# Instructions for the task:
Print exactly the lines from the first one down to the line that contains "f32 = np.float32", both included, and skip the pictures.
** Begin **
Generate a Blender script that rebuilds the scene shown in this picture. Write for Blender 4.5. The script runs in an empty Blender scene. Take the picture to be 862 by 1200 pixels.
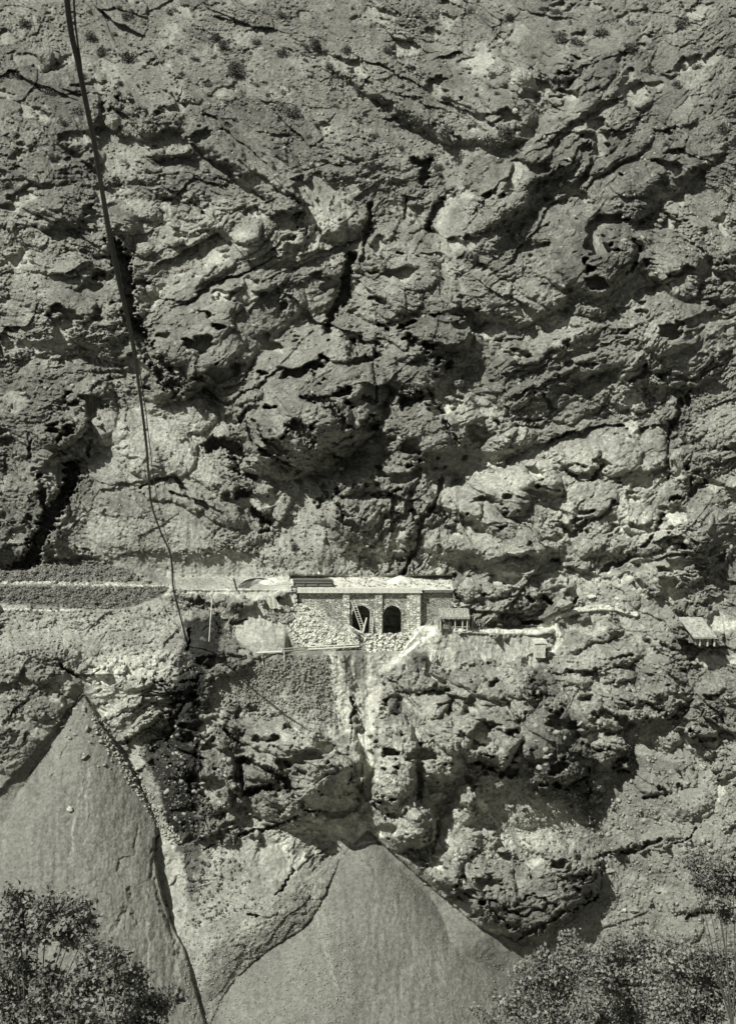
import bpy, bmesh, math, random
import numpy as np
from mathutils import Vector, Matrix
rnd = random.Random(7)
np.random.seed(7)
sc = bpy.context.scene
COL = sc.collection
f32 = np.float32

# ------------------------------------------------------------------ camera
PITCH = math.radians(10.0)
FPX = 1500.0
cP, sP = math.cos(PITCH), math.sin(PITCH)
cam_d = bpy.data.cameras.new('camera')
cam = bpy.data.objects.new('camera', cam_d)
COL.objects.link(cam)
cam_d.sensor_fit = 'VERTICAL'
cam_d.sensor_height = 24.0
cam_d.lens = 24.0 * FPX / 1200.0
cam_d.clip_start = 0.5
cam_d.clip_end = 5000
cam.rotation_euler = (math.radians(90) - PITCH, 0, 0)
sc.camera = cam

def ray(px, py):
    """direction with unit forward (world Y) component"""
    dx = (px - 431.0) / FPX
    dy = (600.0 - py) / FPX
    vy = cP + dy * sP
    return dx / vy, (-sP + dy * cP) / vy

def W(px, py, Y):
    rx, rz = ray(px, py)
    return Vector((rx * Y, Y, rz * Y))

# ------------------------------------------------------------------ noise
def h32(ix, iy, seed):
    h = (ix.astype(np.uint32) * np.uint32(374761393)) ^ (iy.astype(np.uint32) * np.uint32(668265263)) ^ np.uint32((seed * 2246822519) & 0xffffffff)
    h = (h ^ (h >> np.uint32(13))) * np.uint32(1274126177)
    h = (h ^ (h >> np.uint32(16))) * np.uint32(2246822519)
    return h ^ (h >> np.uint32(15))

def u01(h):
    return (h & np.uint32(0xffffff)).astype(f32) * f32(1.0 / 16777216.0)

def rehash(h, k):
    h = (h ^ np.uint32((k * 2654435761) & 0xffffffff)) * np.uint32(1274126177)
    return h ^ (h >> np.uint32(16))

def perlin(x, y, seed):
    x = x.astype(f32); y = y.astype(f32)
    fx = np.floor(x); fy = np.floor(y)
    ix = fx.astype(np.int64); iy = fy.astype(np.int64)
    tx = x - fx; ty = y - fy
    sx = tx * tx * tx * (tx * (tx * 6 - 15) + 10)
    sy = ty * ty * ty * (ty * (ty * 6 - 15) + 10)
    def g(dx, dy):
        a = u01(h32(ix + dx, iy + dy, seed)) * f32(6.2831853)
        return np.cos(a) * (tx - dx) + np.sin(a) * (ty - dy)
    a = g(0, 0); b = g(1, 0); c = g(0, 1); d = g(1, 1)
    return ((a + (b - a) * sx) * (1 - sy) + (c + (d - c) * sx) * sy) * f32(1.5)

def fbm(x, y, seed, octv=4, gain=0.5):
    o = np.zeros_like(x, dtype=f32); a = 1.0; s = 1.0
    for k in range(octv):
        o += a * perlin(x * s + 17.3 * k, y * s - 9.1 * k, seed + k)
        a *= gain; s *= 2.03
    return o

def ridged(x, y, seed, octv=4, gain=0.55):
    o = np.zeros_like(x, dtype=f32); a = 1.0; s = 1.0
    for k in range(octv):
        o += a * (1 - 2 * np.abs(perlin(x * s + 7.7 * k, y * s + 3.1 * k, seed + k)))
        a *= gain; s *= 2.07
    return o

def worley(x, y, seed, jit=0.92):
    x = x.astype(f32); y = y.astype(f32)
    fx = np.floor(x); fy = np.floor(y)
    ix = fx.astype(np.int64); iy = fy.astype(np.int64)
    tx = x - fx; ty = y - fy
    F1 = np.full(x.shape, 9.0, f32); F2 = np.full(x.shape, 9.0, f32)
    VX = np.zeros_like(F1); VY = np.zeros_like(F1); ID = np.zeros(x.shape, np.uint32)
    for dx in (-1, 0, 1):
        for dy in (-1, 0, 1):
            h = h32(ix + dx, iy + dy, seed)
            cx = f32(dx + 0.5) + (u01(h) - f32(0.5)) * f32(jit)
            cy = f32(dy + 0.5) + (u01(rehash(h, 1)) - f32(0.5)) * f32(jit)
            vx = tx - cx; vy = ty - cy
            d = vx * vx + vy * vy
            m = d < F1
            F2 = np.where(m, F1, np.minimum(F2, d))
            F1 = np.where(m, d, F1)
            VX = np.where(m, vx, VX); VY = np.where(m, vy, VY); ID = np.where(m, h, ID)
    return np.sqrt(F1), np.sqrt(F2), VX, VY, ID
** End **
# Complete output:
Generate a Blender script that rebuilds the scene shown in this picture. Write for Blender 4.5. The script runs in an empty Blender scene. Take the picture to be 862 by 1200 pixels.
import bpy, bmesh, math, random
import numpy as np
from mathutils import Vector, Matrix
rnd = random.Random(7)
np.random.seed(7)
sc = bpy.context.scene
COL = sc.collection
f32 = np.float32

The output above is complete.